Thursday, June 12, 2008

annotation draft for Annie Dillard's The Writing Life

Here is a peek at the grad school process: for each of the thirty-two books I've read this year, I need an "annotation," which is an odd species of writing, "like a writing journal, but thoughtful," said one person. "Everything you'd need to know from a book" said another-- but the annotation is supposed to be less than two pages long. "Everything I'd need to know" is much, much longer! I feel like each annotation is closer to a draft than to a review, because I also turn in creative writing, which is the real focus of my studies, and three critical papers each year, with the annotations taking the lowest priority.

So here's my annotation for The Writing Life by Annie Dillard

…the manuscript revealed the usual signs of struggle—bloodstains, teethmarks, gashes and burns. p 29


Many writers do little else but sit in small rooms recalling the real world…. Writers…surround themselves with other writers, deliberately to enforce in themselves the ludicrous notion that a reasonable option for occupying yourself on the planet until your life span plays itself out is sitting in a small room for the duration, in the company of pieces of paper. p 44

Seven chapters, one hundred and eleven scant pages, not much of it encouraging, most of it fearsome—this book is one of the wittiest I’ve read, and the most dead-on discussion of writing.
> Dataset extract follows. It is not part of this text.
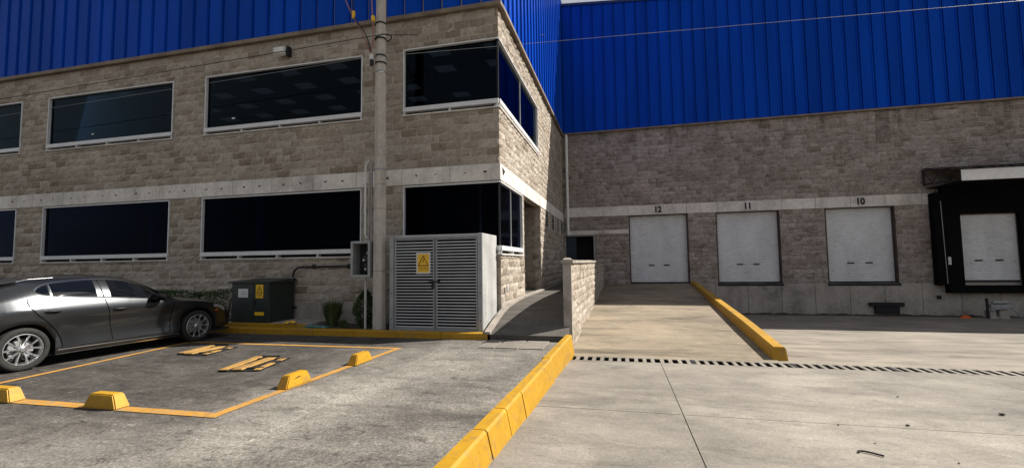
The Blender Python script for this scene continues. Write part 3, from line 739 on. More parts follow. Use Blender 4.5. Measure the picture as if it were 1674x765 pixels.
for i, (a, b) in enumerate(zip(cuts, cuts[1:])):
    m = MB(); c = .03
    def sec(y):
        h = rmz(y)+lerp(.24, .13, (y-8.7)/12.8); x = xl_(y)
        return [(x, rmz(y)-.05), (x+.015, h-c), (x+.015+c, h), (x+.24-c, h), (x+.24, h-c), (x+.25, apz(y)-.08)]
    A, B = a+.004, b-.004; n = 6; P = [(x, A, z) for x, z in sec(A)]+[(x, B, z) for x, z in sec(B)]
    if i == 0:
        P = [(x, A+(.09 if k > 0 and k < 5 else 0), z-(.03 if 0 < k < 5 else 0)) for k, (x, z) in enumerate(sec(A))]+[(x, B, z) for x, z in sec(B)]
    m.add(P, [tuple(range(n)), tuple(range(2*n-1, n-1, -1))]+[(k, (k+1) % n, n+(k+1) % n, n+k) for k in range(n)])
    m.build('kerb_block', 'yellow', rk)
ik = thing('planting_kerb', (-6, 8.75, 0), 'straight yellow kerb edging the planting bed below the office', 'kerb')
e = -2.62
while e > -30:
    MB().box(e-1.0+.003, e-.003, 8.665+rnd.uniform(-.006, .006), 8.86, -.02, .125+rnd.uniform(-.004, .004), .012).build('kerb_block', 'yellow', ik); e -= 1.0
MB().box(-2.80, -2.622, 8.865, 10.0, -.02, .115, .01).build('kerb_block', 'lintel', ik)

def stop(x, y, alongx, label, chip=False):
    L, T, h, e, s = .48, .16, .155, .075, .022
    b = [(-L/2, -T/2), (L/2, -T/2), (L/2, T/2), (-L/2, T/2)]; t = [(-L/2+e, -T/2+s), (L/2-e, -T/2+s), (L/2-e, T/2-s), (-L/2+e, T/2-s)]
    f = (lambda p: p) if alongx else (lambda p: (-p[1], p[0]))
    bm = bmesh.new(); m = MB(); m.hexa([(*f(p), .003) for p in b], [(*f(p), h) for p in t])
    vs = [bm.verts.new(v) for v in m.v]; [bm.faces.new([vs[i] for i in q]) for q in m.f]
    bmesh.ops.bevel(bm, geom=bm.edges[:], offset=.012, segments=2, affect='EDGES')
    m = MB().bm(bm); o = m.build('wheel_stop', 'stopyellow', None, smooth=35, xf=lambda a, b_, c: (x+a, y+b_, c))
    props(o, label, 'wheel stop', 'yellow wheel stops around the parking bay')
    if chip: MB().add([(x+.068, y-.10, .095), (x+.068, y+.02, .108), (x+.064, y+.02, .122), (x+.066, y-.05, .113)], [(0, 1, 2, 3)]).build('scratch', 'ink', o)
stop(-7.02, 3.80, True, 'yellow concrete wheel stop nearest the car rear, cut by the left frame edge')
stop(-5.52, 3.85, True, 'yellow concrete wheel stop alone on the near painted bay line')
stop(-4.09, 5.03, False, 'scratched yellow wheel stop on the right bay line, nearer the camera', True)
stop(-3.99, 6.35, False, 'smaller looking yellow wheel stop on the right bay line, nearer the louvred cabinet')

# folded parking barriers lying in the bay
def barrier(ox, oy, ang, L, label):
    t = thing('parking_barrier', (ox, oy, 0), label, 'parking barrier', 'folded barriers lying in the bay')
    ca, sa = math.cos(ang), math.sin(ang)
    xf = lambda x, y, z: (ox+x*ca-y*sa, oy+x*sa+y*ca, z)
    xk = lambda x, y, z: xf(x+.10*y/L, y, z)
    MB().box(-.29, .29, -L/2+.02, L/2-.02, .004, .012).build('base_plate', 'steelblack', t, xf=xf)
    for k, (a, b, z, d) in enumerate(((-.30, -.17, .036, 0), (-.075, .075, .04, -.02), (.19, .285, .03, -.1))):
        y0, y1 = -L/2+rnd.uniform(0, .05)+max(0, d), L/2+d+rnd.uniform(-.04, .03)
        ym = lerp(y0, y1, (.16, .0, .55)[k])
        o = MB().box(a, b, y0 if k != 1 else y0, y1, .013, z, .008).build('plank', 'barrier', t, xf=xk if k == 1 else xf)
        if k != 1: MB().box(a-.002, b+.002, y0-.003, y0+.10 if k == 0 else ym+.12, .012 if k == 0 else .02, z+.002 if k == 2 else z-.006).build('black_band', 'black', o, xf=xf) if k == 0 else MB().box(a-.002, b+.002, ym, ym+.16, .012, z+.002).build('black_band', 'black', o, xf=xf)
    for y in (-L/2+.12, L/2-.16): MB().box(-.29, .28, y, y+.06, .0125, .03).build('cross_bar', 'steelblack', t, xf=xf)
    MB().tube([xf(-.12, L/2-.10, .05), xf(.16, L/2-.10, .05)], .014, 8).build('hinge', 'steelblack', t)
barrier(-7.3, 6.74, .10, .78, 'yellow and black folded parking barrier lying flat nearest the parked car')
barrier(-5.52, 5.95, .24, .95, 'yellow and black folded parking barrier lying flat in mid bay')

# ================================================================== LOUVRED CABINET
cb = thing('louvred_cabinet', (-3.83, 9.4, .1), 'grey steel louvred cabinet with white rendered side wall behind the kerb', 'cabinet')
C0, C1, CY, CZ0, CZ1 = -4.90, -2.80, 8.90, .10, 2.125
MB().box(C1-.10, C1, CY+.02, 10.0, CZ0, CZ1+.015, .008).build('side_wall', 'render', cb)
MB().box(C0+.003, C0+.10, CY+.08, 9.96, CZ0, CZ1).build('side_wall', 'greybox', cb)
MB().box(C0-.02, C1-.102, CY+.07, 9.96, CZ1-.03, CZ1+.01, .005).build('top', 'greybox', cb)
fr = MB().box(C0, C0+.095, CY, CY+.06, CZ0, CZ1-.001, .004).box(C1-.10, C1-.004, CY-.004, CY+.018, CZ0, CZ1-.001).box(C0+.101, C1-.101, CY, CY+.06, CZ1-.07, CZ1-.002, .004).box(C0+.101, C1-.101, CY, CY+.06, CZ0, CZ0+.05, .004)
fr.build('frame', 'galv', cb)
for x in (C0+.05, C1-.05):
    for z in (.35, .9, 1.4, 1.9): MB().tube([(x, CY-.006, z), (x, CY+.001, z)], .012, 8).build('bolt', 'steelblack', cb)
MB().box(C0+.105, C1-.105, CY+.10, CY+.13, CZ0+.02, CZ1-.05).build('inner_back', 'curtain', cb)
mid = (C0+C1)/2
for a, b in ((C0+.112, mid-.012), (mid+.012, C1-.112)):
    dz0, dz1 = CZ0+.055, CZ1-.078
    d = MB().box(a, a+.03, CY+.005, CY+.05, dz0, dz1, .004).box(b-.03, b, CY+.005, CY+.05, dz0, dz1, .004).box(a+.031, b-.031, CY+.006, CY+.05, dz1-.025, dz1, .004).box(a+.031, b-.031, CY+.006, CY+.05, dz0, dz0+.025, .004).build('door', 'galv', cb)
    n = 29; s0 = None; p = (dz1-dz0-.06)/n
    for k in range(n):
        z = dz0+.032+k*p
        if s0 is None:
            s0 = MB().extr([(CY+.002, .0), (CY+.002, .025), (CY+.010, .025), (CY+.010, .0)], lambda y, q: (a+.031, y, z+q), lambda y, q: (b-.031, y, z+q)).build('slat', 'slat', d); w0 = WL[s0.name]
        else: dup(s0, d, w0+Vector((0, 0, k*p)))
lk = MB().tube([(mid-.14, CY-.015, 1.135), (mid+.12, CY-.015, 1.15)], .012, 8).box(mid-.07, mid-.01, CY-.03, CY-.002, 1.0, 1.10, .008).tube([(mid-.06, CY-.016, 1.1), (mid-.055, CY-.016, 1.16), (mid-.03, CY-.016, 1.17), (mid-.02, CY-.016, 1.1)], .007, 6)
lk.build('latch', 'steelblack', cb)

def warning_sign(x0, x1, z0, z1, y, name, label, white_edge, text=True):
    t = thing(name, ((x0+x1)/2, y, z0), label, 'sign')
    W, Hh = x1-x0, z1-z0; e = .03 if white_edge else .0
    MB().box(x0, x1, y, y+.006, z0, z1, .001).build('backing', 'white' if white_edge else 'signyellow', t)
    if white_edge: MB().box(x0+e, x1-e, y-.002, y+.001, z0+e, z1-e).build('face', 'signyellow', t)
    cx = (x0+x1)/2; zb = lerp(z0, z1, .36); zt = lerp(z0, z1, .88); hw = W*.40
    o = [(cx-hw, zb), (cx+hw, zb), (cx, zt)]; ce = (cx, zb+(zt-zb)*.36); inn = [(lerp(p[0], ce[0], .24), lerp(p[1], ce[1], .24)) for p in o]
    yy = y-.0035
    m = MB().add([(p[0], yy, p[1]) for p in o+inn], [(0, 1, 4, 3), (1, 2, 5, 4), (2, 0, 3, 5)]); m.build('triangle', 'darkred', t)
    s = (zt-zb)*.44; B = [(.06, .62), (-.16, .02), (-.02, .06), (-.10, -.42), (.16, .14), (.02, .10), (.18, .62)]
    MB().add([(cx+p[0]*s, yy, ce[1]+p[1]*s+s*.1) for p in B], [(0, 1, 2), (0, 2, 5), (0, 5, 6), (2, 3, 4), (2, 4, 5)]).build('bolt_symbol', 'ink', t)
    # the caption is too small to read in the photograph: two rows of strokes
    r = random.Random(3)
    for row, zz in enumerate((.235, .15)):
        m = MB(); x = x0+W*.17
        while x < x1-W*.17:
            wd = W*r.uniform(.025, .06); z = lerp(z0, z1, zz); hh = Hh*(.045 if row == 0 else .02)
            m.add([(x, yy, z), (x+wd, yy, z), (x+wd, yy, z+hh), (x, yy, z+hh)], [(0, 1, 2, 3)]); x += wd+W*.018
        m.build('caption', 'ink', t)
    return t
warning_sign(-4.265, -3.945, 1.31, 1.755, CY-.014, 'warning_sign', 'yellow electrical hazard sign with white border hung on the louvred cabinet door', True)

# ================================================================== TRANSFORMER BOX
tb = thing('transformer_box', (-8.6, 9.4, .2), 'dark green transformer cabinet standing behind the kerb near the car', 'transformer')
MB().box(-9.45, -7.05, 9.03, 9.95, .05, .185, .012).build('base_pad', 'plinth', tb)
MB().box(-9.45, -7.05, 8.99, 9.027, .06, .19, .006).build('base_edge', 'yellow', tb)
MB().box(-9.19, -8.12, 9.07, 9.92, .186, 1.12, .01).build('body', 'green', tb)
MB().hexa([(-9.25, 9.02, 1.121), (-8.06, 9.02, 1.121), (-8.06, 9.96, 1.121), (-9.25, 9.96, 1.121)], [(-9.25, 9.02, 1.155), (-8.06, 9.02, 1.155), (-8.10, 9.94, 1.21), (-9.21, 9.94, 1.21)]).build('lid', 'green', tb)
MB().box(-9.165, -8.55, 9.055, 9.069, .21, 1.10, .004).build('door', 'green', tb)
d = MB().box(-8.535, -8.145, 9.055, 9.069, .21, 1.10, .004).build('door', 'green', tb)
MB().box(-8.53, -8.50, 9.03, 9.054, .58, .74, .006).build('handle', 'steelblack', d)
MB().box(-8.98, -8.70, 9.050, 9.0545, .78, .985).build('label_plate', 'white', tb)
MB().add([(-8.90, 9.0495, .85), (-8.73, 9.0495, .85), (-8.73, 9.0495, .865), (-8.90, 9.0495, .865), (-8.90, 9.0495, .91), (-8.76, 9.0495, .91), (-8.76, 9.0495, .92), (-8.90, 9.0495, .92)], [(0, 1, 2, 3), (4, 5, 6, 7)]).build('label_lines', 'greybox', tb)
MB().box(-8.50, -8.24, 9.050, 9.0545, .36, .44).build('yellow_tag', 'signyellow', tb)
MB().box(-8.13, -8.108, 9.85, 9.90, .4, .52).box(-8.11, -8.02, 9.86, 9.89, .45, .50).build('bracket', 'steelblack', tb)
warning_sign(-8.475, -8.265, .765, 1.085, 9.045, 'hazard_plate', 'small yellow hazard plate with triangle on the green transformer cabinet', False)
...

Had I read this book sooner, it would’ve scared the bejeezus out of me. Later and I might hang onto romantic notions about writing longer than I can afford. At the end of my first year in the MFA program, this must be the right time.

Chapter One introduces “a line” for the writer to pursue, and a handful of metaphors for building and testing that written line. The chapter is nearly unbearable, damning the foolishness of writing:
…your work is so meaningless, so fully for yourself alone, and so worthless to the world, that no one cares whether you do it well, or ever….Your freedom is a by-product of your days’ triviality. p 11

Chapter Two exposes a writer’s daily grind of isolation and sensory deprivation, stripping the writing “nook” to its cinderblock necessity. Chapter Three describes how to chop wood—and write-- ineffectively. Chapter Four tells the self-combustion of a typewriter. Chapter Five invokes mastery as a slow process in painting as well as literature. Chapter Six answers “how’s it going?” with the self-same slowness described in Chapter Five.

Today, this book is like a beating—I am tired and perhaps I’ve only truly just begun at the work of writing. I’m okay with being a beginner of sorts—I am. (This is what education does: prove that The Task I’m learning is more complicated and subtle than I could’ve known.) Over two days I’ve started reading the book, stopped, taken a break, considered quitting the book altogether for fear that I’ll be too depressed to go on—and then the sentences I’ve noted are so apt and funny that I need to read the next section and the next. Writing IS absurd. But Dillard gives herself over to it, and her irritation with her calling is fun to read. It won’t get any worse than she describes, and she’s really good at this art. She never once says she loves writing and in fact she admits that she hates it and she can’t explain why she does it. There is some weird joy to the head-banging process of writing, some weird joy to her obvious devotion.

The pull of The Writing Life is beautiful sentences, odd but not overwrought (as I felt The Maytrees was overwrought). I could underline the entire book or read it out loud, the language is so playful.

Chapter Seven never mentions writing: it is about flying “a line” for the sake of beauty. And now the whole book is about flying, carving, looping, redefining what a line is. The whole book is about cracks and fissures and volatility in mountains, flaws that might destroy, fires in typewriters, dizziness, speed, hardnosed devotion and mystery. The whole book must be read again to “prove” the final chapter. I am the one thrilling like a spectator at a flight show, watching someone do this writing thing spectacularly well. Dillard is clear that writing this way is a dangerous undertaking. She lays down the gauntlet: are you a woman or a mouse?p 4. You can waste a year worrying about it or you can get it over with now. The brute edge of the truth is helpful. I am definitely not a mouse, and I’d best get over it now. I started reading, glum and getting more so by the minute. But there is something odd and perfect about this book. I end exhilarated, hungry for more reading and hungry for the next writing pursuit.